The Foreign Intelligence Surveillance Court (FISC) is a special court created by Congress to authorize (or deny) U.S. intelligence agencies the right to conduct domestic surveillance activities in the name of national security. In general, the court’s activities are conducted in secret. The Foreign Intelligence Surveillance Court of Review (FISCR) is a special court created by Congress to review the decisions of the FISC in certain circumstances.
In November 2013, we filed a motion before the FISC seeking access to that court’s opinions and orders regarding the bulk collection of information about U.S. citizens’ communications, which had been disclosed by the Edward Snowden leaks. In response, the government released some opinions in redacted form. Claiming both First Amendment and common law rights of access, we asked the court to review those redactions and make its own decision about what to release. The government responded that neither we nor any private party had standing to seek such review.

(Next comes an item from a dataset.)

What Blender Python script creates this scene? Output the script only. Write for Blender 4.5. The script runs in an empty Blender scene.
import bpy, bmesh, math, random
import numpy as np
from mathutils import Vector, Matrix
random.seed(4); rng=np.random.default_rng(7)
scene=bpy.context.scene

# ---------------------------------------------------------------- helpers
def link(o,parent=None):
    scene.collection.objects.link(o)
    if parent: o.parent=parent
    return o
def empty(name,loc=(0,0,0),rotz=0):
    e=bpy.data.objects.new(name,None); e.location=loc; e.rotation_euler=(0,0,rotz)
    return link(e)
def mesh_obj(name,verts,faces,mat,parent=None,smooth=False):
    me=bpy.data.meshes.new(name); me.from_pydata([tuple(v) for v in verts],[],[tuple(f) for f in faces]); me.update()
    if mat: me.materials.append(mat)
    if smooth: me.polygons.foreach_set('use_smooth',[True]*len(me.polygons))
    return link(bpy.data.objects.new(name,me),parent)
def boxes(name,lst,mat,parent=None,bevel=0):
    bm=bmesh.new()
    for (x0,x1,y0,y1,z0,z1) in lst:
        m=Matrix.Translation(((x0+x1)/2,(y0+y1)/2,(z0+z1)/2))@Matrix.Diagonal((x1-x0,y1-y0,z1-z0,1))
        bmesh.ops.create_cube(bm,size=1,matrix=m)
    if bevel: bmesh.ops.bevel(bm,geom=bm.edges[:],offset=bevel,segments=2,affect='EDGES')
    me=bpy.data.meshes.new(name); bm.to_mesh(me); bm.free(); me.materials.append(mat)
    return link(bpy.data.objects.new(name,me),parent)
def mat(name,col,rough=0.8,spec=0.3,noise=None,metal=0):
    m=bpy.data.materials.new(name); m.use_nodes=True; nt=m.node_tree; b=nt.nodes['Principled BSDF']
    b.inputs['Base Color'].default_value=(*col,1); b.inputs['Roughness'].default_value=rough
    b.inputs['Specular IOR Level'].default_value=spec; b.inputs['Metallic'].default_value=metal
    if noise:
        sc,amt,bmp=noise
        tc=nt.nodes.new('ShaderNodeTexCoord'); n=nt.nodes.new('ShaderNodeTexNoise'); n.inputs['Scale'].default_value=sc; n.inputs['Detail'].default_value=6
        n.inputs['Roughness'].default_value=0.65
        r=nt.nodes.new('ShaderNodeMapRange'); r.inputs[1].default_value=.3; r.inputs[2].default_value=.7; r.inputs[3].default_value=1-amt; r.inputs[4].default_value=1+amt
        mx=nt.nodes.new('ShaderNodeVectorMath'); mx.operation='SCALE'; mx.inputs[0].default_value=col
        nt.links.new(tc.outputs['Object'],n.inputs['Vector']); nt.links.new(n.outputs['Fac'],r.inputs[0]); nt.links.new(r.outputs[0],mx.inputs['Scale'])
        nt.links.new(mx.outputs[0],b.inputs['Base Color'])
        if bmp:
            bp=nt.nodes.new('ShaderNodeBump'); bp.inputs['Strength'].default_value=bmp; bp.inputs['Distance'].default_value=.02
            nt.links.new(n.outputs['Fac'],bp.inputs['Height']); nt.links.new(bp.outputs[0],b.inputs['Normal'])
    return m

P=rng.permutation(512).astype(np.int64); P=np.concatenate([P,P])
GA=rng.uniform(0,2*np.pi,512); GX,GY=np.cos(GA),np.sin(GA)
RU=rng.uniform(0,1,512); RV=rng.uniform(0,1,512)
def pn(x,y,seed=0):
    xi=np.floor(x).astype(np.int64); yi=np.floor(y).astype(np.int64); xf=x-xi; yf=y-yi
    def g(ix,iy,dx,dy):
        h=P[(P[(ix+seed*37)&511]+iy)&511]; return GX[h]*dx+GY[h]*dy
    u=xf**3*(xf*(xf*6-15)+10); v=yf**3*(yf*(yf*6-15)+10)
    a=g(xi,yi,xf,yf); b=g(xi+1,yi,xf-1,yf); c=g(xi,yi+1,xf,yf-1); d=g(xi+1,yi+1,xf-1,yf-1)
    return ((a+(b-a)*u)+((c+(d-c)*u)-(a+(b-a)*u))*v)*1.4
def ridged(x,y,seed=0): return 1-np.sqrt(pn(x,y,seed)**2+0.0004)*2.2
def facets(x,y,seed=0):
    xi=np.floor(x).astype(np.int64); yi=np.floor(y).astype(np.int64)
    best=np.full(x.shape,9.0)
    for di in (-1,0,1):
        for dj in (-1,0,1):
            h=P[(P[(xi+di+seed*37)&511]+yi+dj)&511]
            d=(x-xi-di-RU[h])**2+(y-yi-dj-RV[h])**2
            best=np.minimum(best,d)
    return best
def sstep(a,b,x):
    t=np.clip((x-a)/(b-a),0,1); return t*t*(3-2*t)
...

In January 2017, the court ruled that we had no standing to seek unsealing of the opinions and the court therefore lacked jurisdiction to consider our motion. We sought rehearing en banc, and it was granted. In November 2017, the FISC issued its first-ever public en banc decision, holding by a 6-5 vote that we did have standing to seek access to the court’s opinions under the First Amendment. But the court sua sponte certified that question to the FISCR, which in March 2018 unanimously agreed that we had standing—while making it clear that standing did not imply ultimate success on the merits. The case then went back to the FISC.
On remand, the government argued that Congress had given the FISC jurisdiction only to adjudicate government applications for foreign intelligence collection and certain challenges by recipients of FISA process (e.g., subpoenas), and that our application was therefore outside the court’s jurisdiction. We argued that the FISC, like all courts, had inherent authority and ancillary jurisdiction over its own records.
In February 2020 the court held that it did have jurisdiction over our motion for access, but denied the motion on the ground that we had no First Amendment right to FISC materials, reasoning that neither history nor logic supported such a right. We sought review of that decision in the FISCR, but in April 2020 the FISCR ruled that it lacked jurisdiction to hear our appeal.
In a related case, we sought Supreme Court review of another FISCR ruling that it lacked jurisdiction to hear our appeal. In November 2021, the Court denied our petition, without comment. Justice Gorsuch dissented, joined by Justice Sotomayor. Summarizing his dissent, he said, “If these matters are not worthy of our time, what is?”